The market has plenty of reasons to keep on rallying, according to closely followed Wharton finance professor Jeremy Siegel.
In an interview Wednesday on CNBC’s “Trading Nation,” the perennial bull acknowledged that optimism following the election of President Donald Trump “drove this stock rally last November, December, January.”
Yet he’s not as worried as some others about the market’s potential reliance on Trump’s tax- and regulation-cutting agenda, given the many and varied potential bullish drivers that have come to the fore.
“What has driven the market further up has been the great earning season that we had in the first quarter. It was the best guidance, forward guidance, that I had heard in many, many years,” he said. “And, as the Trump agenda has gotten into more trouble and has stalled, what has taken over is basically been good earnings, global growth, both in Europe emerging markets, China stabilizing, a lower dollar, great for multinationals and low inflation, and a dovish Fed.”
“So, we’ve shifted from, ‘Hey, Trump tax cut, no regulation’ to ‘Hey, the world economy’s doing pretty well,'” Siegel added.
But that doesn’t mean that the professor has abandoned those earlier bullish hopes about what Trump’s election could mean for corporate America.

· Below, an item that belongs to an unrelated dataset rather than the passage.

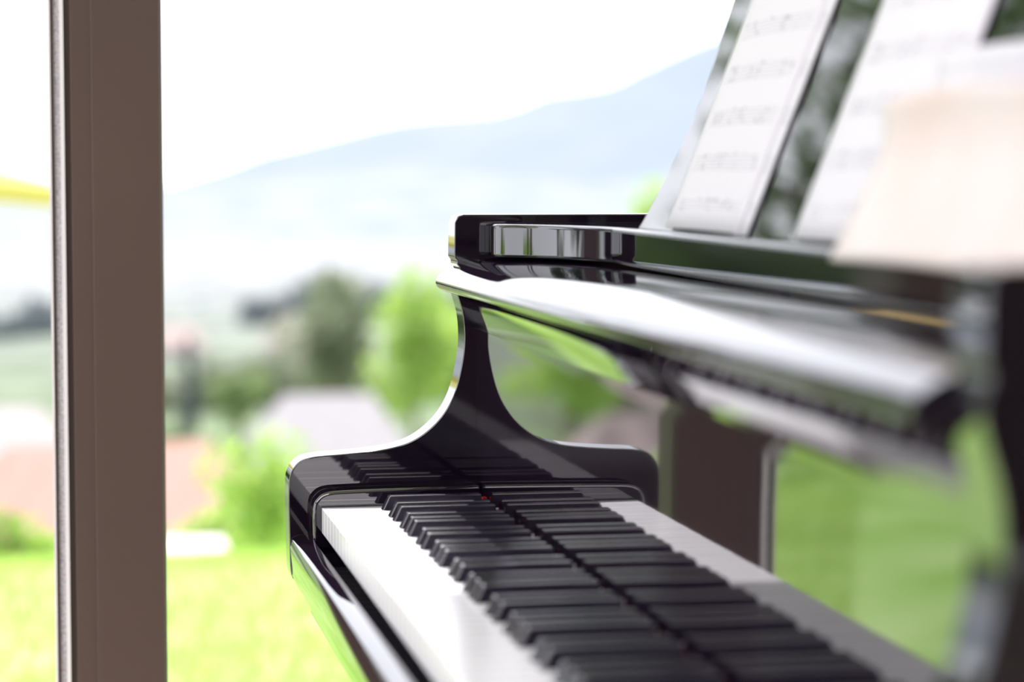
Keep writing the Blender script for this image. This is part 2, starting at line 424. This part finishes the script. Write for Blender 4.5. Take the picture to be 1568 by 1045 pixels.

“I am very, very confident that we’re going to get corporate tax cuts and reform, and also changes in the personal tax,” Siegel said. “I think the Republicans are very cognizant they’ve got a two-year window where they control all three branches of Congress and the Senate and executive” branches, so they “are going to get something done, whether it’s going to be this year or next year.”
Still, U.S. economic growth could show that “we might be slightly ratcheting up from a 2 percent [annual growth] economy, maybe to a 2.5 percent economy, even without any Trump stimulus,” he said. “If that goes into the fourth quarter, I think that’ll keep stocks on a roll going forward.”
Despite the potential for accelerating growth, he doesn’t see the Federal Reserve’s monetary policy tightening plans as an existential threat to the rally.
Fed Chair Janet Yellen’s testimony on the House on Wednesday “put, I think, to rest any fears that the Fed will be overaggressive over the next six months,” Siegel said.
Looking forward, an important catalyst could be second-quarter earnings, as well as the guidance that companies provide.
“We should all be listening very carefully to this second quarter earnings that are just beginning to roll and hope that you know, the guidance is as strong as we got in that first quarter,” Siegel said.
“Corporate guidance for the year depends on very longer range issues that I don’t see have changed fundamentally,” he added. “I want to hear from the executives themselves on what they see in the second half of this year.”
The S&P 500 has risen 9.1 percent this year.